PROBLEM DETAILS ::
Each line from the start of the data below through the one containing "PI = math.pi" must be reproduced exactly.

RECORDED DATA ::
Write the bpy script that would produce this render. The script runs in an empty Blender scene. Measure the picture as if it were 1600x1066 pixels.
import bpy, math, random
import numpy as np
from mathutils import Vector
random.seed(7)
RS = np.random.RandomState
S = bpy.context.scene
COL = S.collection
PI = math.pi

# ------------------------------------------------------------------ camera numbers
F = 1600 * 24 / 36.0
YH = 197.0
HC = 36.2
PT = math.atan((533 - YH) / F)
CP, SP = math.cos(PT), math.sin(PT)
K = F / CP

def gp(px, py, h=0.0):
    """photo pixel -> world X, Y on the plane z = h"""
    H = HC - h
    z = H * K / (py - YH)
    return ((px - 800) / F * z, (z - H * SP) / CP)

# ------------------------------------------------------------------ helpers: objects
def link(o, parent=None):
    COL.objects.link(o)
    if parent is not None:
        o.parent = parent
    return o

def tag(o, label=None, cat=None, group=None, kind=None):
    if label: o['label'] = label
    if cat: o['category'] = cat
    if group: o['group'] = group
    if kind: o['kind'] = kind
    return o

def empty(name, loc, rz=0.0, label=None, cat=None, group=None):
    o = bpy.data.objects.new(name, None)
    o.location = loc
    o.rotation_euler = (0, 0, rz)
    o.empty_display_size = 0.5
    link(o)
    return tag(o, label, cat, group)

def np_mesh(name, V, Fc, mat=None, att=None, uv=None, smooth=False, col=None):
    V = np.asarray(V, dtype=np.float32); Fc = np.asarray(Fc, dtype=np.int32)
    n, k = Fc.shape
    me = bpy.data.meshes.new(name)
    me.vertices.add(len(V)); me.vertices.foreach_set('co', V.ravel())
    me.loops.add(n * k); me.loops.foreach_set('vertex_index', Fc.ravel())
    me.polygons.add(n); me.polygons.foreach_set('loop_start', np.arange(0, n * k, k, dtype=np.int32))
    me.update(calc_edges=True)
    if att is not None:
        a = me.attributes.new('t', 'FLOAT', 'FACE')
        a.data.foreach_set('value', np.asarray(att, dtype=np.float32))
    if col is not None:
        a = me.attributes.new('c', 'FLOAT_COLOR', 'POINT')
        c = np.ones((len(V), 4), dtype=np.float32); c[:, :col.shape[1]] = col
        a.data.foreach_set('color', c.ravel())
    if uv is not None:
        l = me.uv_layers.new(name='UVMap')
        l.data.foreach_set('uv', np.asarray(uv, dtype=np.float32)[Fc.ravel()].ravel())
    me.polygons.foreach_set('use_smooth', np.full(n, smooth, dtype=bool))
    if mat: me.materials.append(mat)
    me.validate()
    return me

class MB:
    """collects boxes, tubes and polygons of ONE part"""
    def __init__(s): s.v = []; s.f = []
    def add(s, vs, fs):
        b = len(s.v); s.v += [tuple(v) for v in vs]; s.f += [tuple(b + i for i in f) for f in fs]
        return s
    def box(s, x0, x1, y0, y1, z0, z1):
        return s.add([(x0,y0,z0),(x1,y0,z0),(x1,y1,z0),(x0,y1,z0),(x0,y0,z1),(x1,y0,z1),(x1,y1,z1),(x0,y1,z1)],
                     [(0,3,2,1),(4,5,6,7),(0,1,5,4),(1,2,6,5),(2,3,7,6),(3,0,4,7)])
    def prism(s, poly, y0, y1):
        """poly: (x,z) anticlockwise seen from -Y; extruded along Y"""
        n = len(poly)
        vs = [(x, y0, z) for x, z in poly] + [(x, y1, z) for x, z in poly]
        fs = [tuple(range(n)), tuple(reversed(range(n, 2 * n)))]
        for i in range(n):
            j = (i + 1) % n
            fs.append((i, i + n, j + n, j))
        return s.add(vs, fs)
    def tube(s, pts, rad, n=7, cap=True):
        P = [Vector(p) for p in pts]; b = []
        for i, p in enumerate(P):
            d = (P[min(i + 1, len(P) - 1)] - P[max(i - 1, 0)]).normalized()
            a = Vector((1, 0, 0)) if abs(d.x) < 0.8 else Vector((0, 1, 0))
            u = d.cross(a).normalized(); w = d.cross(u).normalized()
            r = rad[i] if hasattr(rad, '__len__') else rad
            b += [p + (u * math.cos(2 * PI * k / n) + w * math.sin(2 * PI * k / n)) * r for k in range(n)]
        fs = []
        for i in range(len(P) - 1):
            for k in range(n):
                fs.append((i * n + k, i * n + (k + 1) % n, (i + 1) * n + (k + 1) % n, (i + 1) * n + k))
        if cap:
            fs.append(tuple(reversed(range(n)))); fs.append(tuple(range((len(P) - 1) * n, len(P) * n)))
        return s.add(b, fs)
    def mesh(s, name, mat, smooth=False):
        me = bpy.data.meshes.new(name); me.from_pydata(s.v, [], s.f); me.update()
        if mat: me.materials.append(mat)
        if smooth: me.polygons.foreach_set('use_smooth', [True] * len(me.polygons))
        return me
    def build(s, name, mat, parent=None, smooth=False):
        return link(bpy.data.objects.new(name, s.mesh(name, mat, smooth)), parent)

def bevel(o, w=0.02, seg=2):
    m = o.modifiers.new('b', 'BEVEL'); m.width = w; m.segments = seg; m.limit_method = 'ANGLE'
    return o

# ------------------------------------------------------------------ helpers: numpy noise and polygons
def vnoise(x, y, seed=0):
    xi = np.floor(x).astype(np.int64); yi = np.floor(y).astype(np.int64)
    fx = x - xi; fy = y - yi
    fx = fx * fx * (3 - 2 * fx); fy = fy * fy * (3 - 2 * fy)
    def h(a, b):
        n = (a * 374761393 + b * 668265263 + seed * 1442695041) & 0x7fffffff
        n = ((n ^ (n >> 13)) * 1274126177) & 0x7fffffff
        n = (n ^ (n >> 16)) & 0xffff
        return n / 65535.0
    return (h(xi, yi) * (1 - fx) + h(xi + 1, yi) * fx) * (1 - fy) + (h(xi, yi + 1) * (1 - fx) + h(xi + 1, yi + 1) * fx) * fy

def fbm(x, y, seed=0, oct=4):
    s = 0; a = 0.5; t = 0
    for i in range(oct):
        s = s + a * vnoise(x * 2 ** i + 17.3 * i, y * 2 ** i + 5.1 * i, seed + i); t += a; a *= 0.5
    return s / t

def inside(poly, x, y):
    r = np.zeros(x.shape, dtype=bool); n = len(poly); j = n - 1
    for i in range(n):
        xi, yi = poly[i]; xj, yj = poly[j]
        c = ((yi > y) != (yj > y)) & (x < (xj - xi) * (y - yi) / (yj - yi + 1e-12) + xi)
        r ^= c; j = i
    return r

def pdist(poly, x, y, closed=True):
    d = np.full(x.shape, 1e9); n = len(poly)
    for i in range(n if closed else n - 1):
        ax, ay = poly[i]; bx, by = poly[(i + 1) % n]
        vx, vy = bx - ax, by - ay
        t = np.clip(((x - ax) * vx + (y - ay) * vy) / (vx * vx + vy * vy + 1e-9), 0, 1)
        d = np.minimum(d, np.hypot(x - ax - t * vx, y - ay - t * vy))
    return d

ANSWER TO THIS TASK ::
Write the bpy script that would produce this render. The script runs in an empty Blender scene. Measure the picture as if it were 1600x1066 pixels.
import bpy, math, random
import numpy as np
from mathutils import Vector
random.seed(7)
RS = np.random.RandomState
S = bpy.context.scene
COL = S.collection
PI = math.pi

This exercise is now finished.